2.31      The bill, at Item 23, substitutes section 94(7B) and proposes to amend the extension approval process by removing restrictions and allowing the Minister to extend the completion date as many times as required. An extension is only possible if the initial five year period, or the further extended period, has not expired. As is currently the case, the Minister can impose conditions on an approval.[31]

2.32      In presenting the bill, the Minister argued that:

on rare occasions some larger or more complex developments, such as a new runway, may be subject to unforeseen delays and exceptional circumstances beyond airports' control. As a result, achieving a substantially complete status may require more than the standard seven‑year time frame.

Where an airport is committed to substantially completing an approved major development plan, the airport should be given the opportunity to do so without penalty.[32]

2.33      DIRD submitted that circumstances beyond an airport's control could include a change in economic conditions or market circumstances, or other 'exceptional or unforeseen circumstances' beyond the airport lessee's control that impact on the viability of the development.[33]

Ceasing an MDP approval

2.34      Item 24 of the bill inserts a new section 96AA into the Act, allowing an airport lessee to withdraw from an approved MDP, in exceptional circumstances beyond its control. Withdrawal can only occur if there are no building approvals in place (that is, the project has not commenced). The airport lessee must provide the Minister with a withdrawal notice, at least 50 business days before the statutory date of substantial completion, detailing the exceptional circumstances and why the development is no longer viable.[34]

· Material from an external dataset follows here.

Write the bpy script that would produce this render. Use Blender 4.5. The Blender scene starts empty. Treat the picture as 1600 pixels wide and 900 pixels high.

2.35      The Minister must acknowledge the withdrawal notice, and the MDP ceases from the date the Minister makes this acknowledgement. The airport lessee must then, within 20 business days, publish a notification with information about the exceptional circumstances, and why it is unviable for the development to proceed. This aims to ensure that stakeholders remain informed.[35]

2.36      The Minister noted these amendments 'recognise that airports would have already expended significant financial and administrative resources to have a major development plan approved'. The new provisions are expected to reduce regulatory uncertainty, and 'ensure an efficient and streamlined process'.[36]

2.37      DIRD emphasised that airport lessees were unlikely to seek a withdrawal from an MDP, given that an MDP approval was likely to cost approximately $300 000 to $1 million per project.[37]

Appeal rights

2.38      As the bill introduces new Ministerial decisions it also, at Item 25, determines whether some of these decisions should be subject to review by the Administrative Appeals Tribunal (AAT).

2.39      The new legislative instruments in relation to MDPs which determine cost of construction, and the monetary trigger threshold, are not subject to AAT review. Likewise, a decision of the Minister in ceasing an MDP (under new section 96AA) is not a reviewable decision.[38]

Transitional provisions

2.40      The bill contains a number of transitional provisions, in acknowledgement of the various stages that airports may be at in the MP or MDP process, prior to commencement of the bill.

2.41      In relation to MPs, the EM explains that the amendments to the MP timeframe 'only apply to draft master plans given to the Minister on or after commencement' so that 'any master plan approved prior to commencement will expire five years from the day on which it was approved'.[39]

2.42      However, the EM notes the transitional provisions recognise:

there is typically a significant consultation process leading up to the lodgement of a master plan. Where a master plan is submitted and consultation notice is published within 12 months of commencement [of the bill], the airport-lessee company can elect to not have the amendments apply to that master plan without penalty. Therefore, an airport...may elect to submit a 5 year master plan within 12 months of commencement.[40]

2.43      Beyond this 12-month period after commencement, it appears all new draft MPs will be subject to the new eight year timeframe.